Yep. We intend it as art more than the bird o' paradise. The bird does follow instinct; it cannot do anything else but dance given the presence of a mate, a dance that is beautiful but uncultivated. But a human dance is a creation. I agree, elements of human dance are deeply natural to us (all civilizations have variations), but humans actually practice that dance. They cultivate it. They recognize that some dances are better than others inherently, some are peformed better than others, and that all attempt to reflect a higher standard.

If dancing was not art but instinct only, and if sculpture was not art but instinct only, there would be no contests, no awards, no American Idol, no concerto competitions, no recognition of Phidias' glory, and no self-consciousness on the dance floor at balls. Human art is centered on cultivation, hard work, and excellence. Animal instinct -- beautiful in the case of the bird o' paradise -- considers none of these things.

Incidentally, it is not inaccurate to say that some human dance is only instinctual. We typically describe it as "animalistic," and we all know how it looks.

A. P. Ahern said...

You, and Chesterton before you, present this idea as a truism, requiring neither evidence nor further explanation or exploration. Our dance is cultivated, disciplined, practiced, perfected, appreciated. The birds is instictive, rote, functional, and neither requires nor benefits from cultivation.

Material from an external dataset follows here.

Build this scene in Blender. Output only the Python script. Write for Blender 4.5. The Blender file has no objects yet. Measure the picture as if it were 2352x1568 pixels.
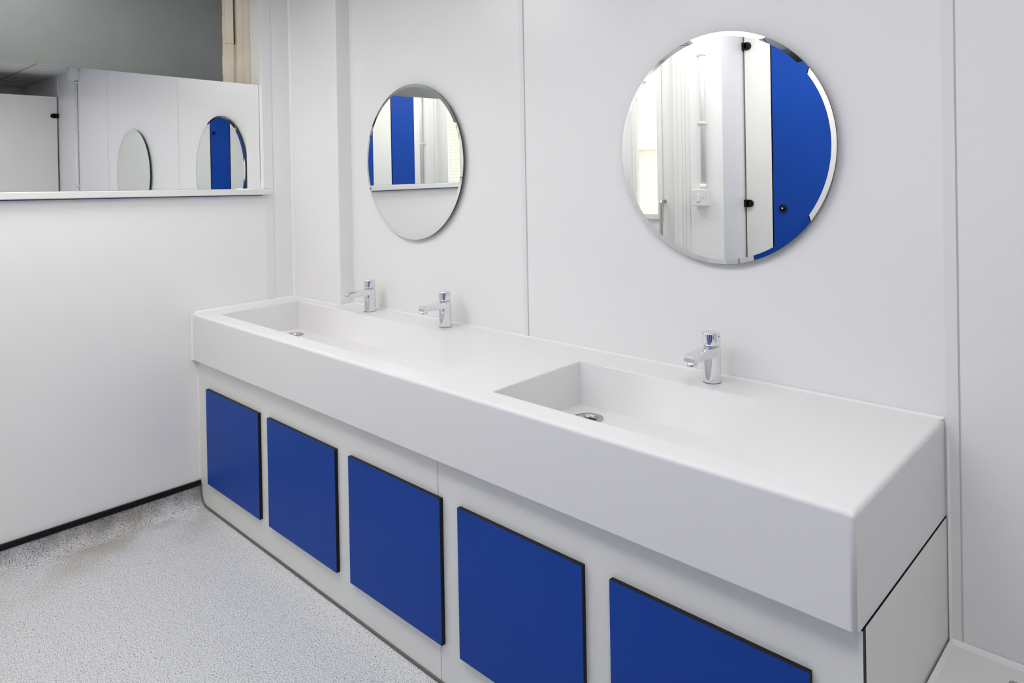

How can we make this claim? I am no ornithologist, but I expect they would hesitate on this point. Surely, we have a difference of degrees of cognitive function. Is this your whole point? To go further and suggest that we have a re-creative ability that places us on a different spiritual or relational level with an ultimate creator is an a priori judgement.

Are our competition or appreciations or the other factors that you mention proof of a difference? They might be considered as much evidence of similarity -- the bird is born with instinct to dance, but not all birds of paradise dance as well as the next; consider: the dancers dance to please others of the species, as far as we can tell (of course, for a function--mating--, but do we not do likewise?)

But if it's not just about function, and also about expression, many are the animals that, dance, sing, seemingly for joy and beauty. A bird sings to warn, marshal, or seduce its fellows. But birds also just sing. And a bird is not born with all its songs, as a little light readings will teach you. A bird listens, imitates, customizes, fashions its calls into ever more complex and unique cadences. What do we know of this? Animalistic indeed.

As I said, degrees of cognitive function, or physical dexerity (a bird cannot paint the Mona Lisa -- but can you sing its song?) are straightforward. But if you go deeper than that into an exploration of the exceptionalism of human art, you wander into territory where answers may surprise you.

You answer my objection--that your implicit claim that animals are non-re-creative creatures--with a simple recitation of the claim. As I say, I wonder sometimes, despite our learning, how much we know.